São esses os elementos formadores dos profissionais que já atuam hoje ou que vão atuar amanhã na indústria criativa do Audiovisual. Um item hoje significativo em nosso PIB nacional. E também nas contribuições prestadas por alunos e ex-alunos, no debate cultural do país, um país que ainda inventa sua forma de pensar e de se comportar como nação. Nessa segunda feira, por exemplo, a escola começa a preparar uma nova turma de estudantes, fruto de emenda parlamentar da Câmara dos Deputados, que possibilitou a abertura de uma nova classe com 35 vagas de bolsas integrais para jovens de periferia, que por ela serão formados. Essa é uma das contribuições decisivas que a escola dá ao crescimento e à consolidação da atividade Audiovisual no país, em benefício sobretudo do que estará na televisão e no cinema, visando ao desenvolvimento democrático do Brasil.

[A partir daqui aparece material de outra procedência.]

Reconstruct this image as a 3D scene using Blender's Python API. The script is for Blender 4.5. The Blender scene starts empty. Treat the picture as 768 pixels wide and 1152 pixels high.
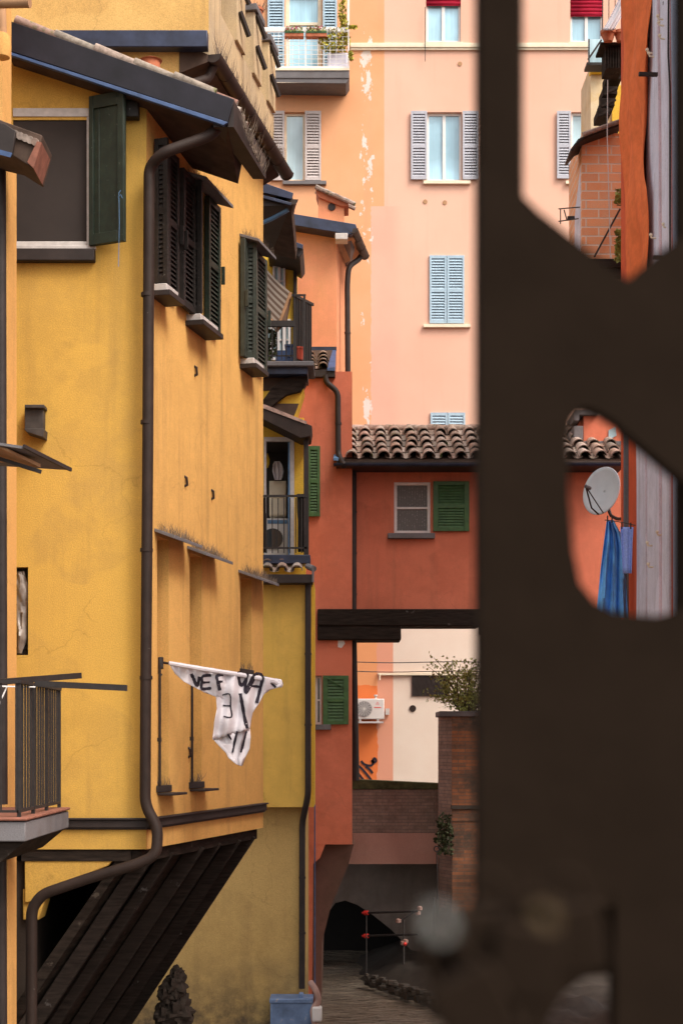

O que os Correios fazem neste momento, pedindo de volta um prédio que não tem nenhuma utilidade para o serviço que prestam, apenas para valorizar seus bens imobiliários, na hipótese de uma privatização do que já não serve mais, é no mínimo medíocre e pouco patriótico. O que seu gesto vai certamente provocar, se por infeliz acaso for executado, é a interrupção da atividade letiva da Escola e do IBAV. E portanto um boicote ao futuro do Brasil. Fica Darcy!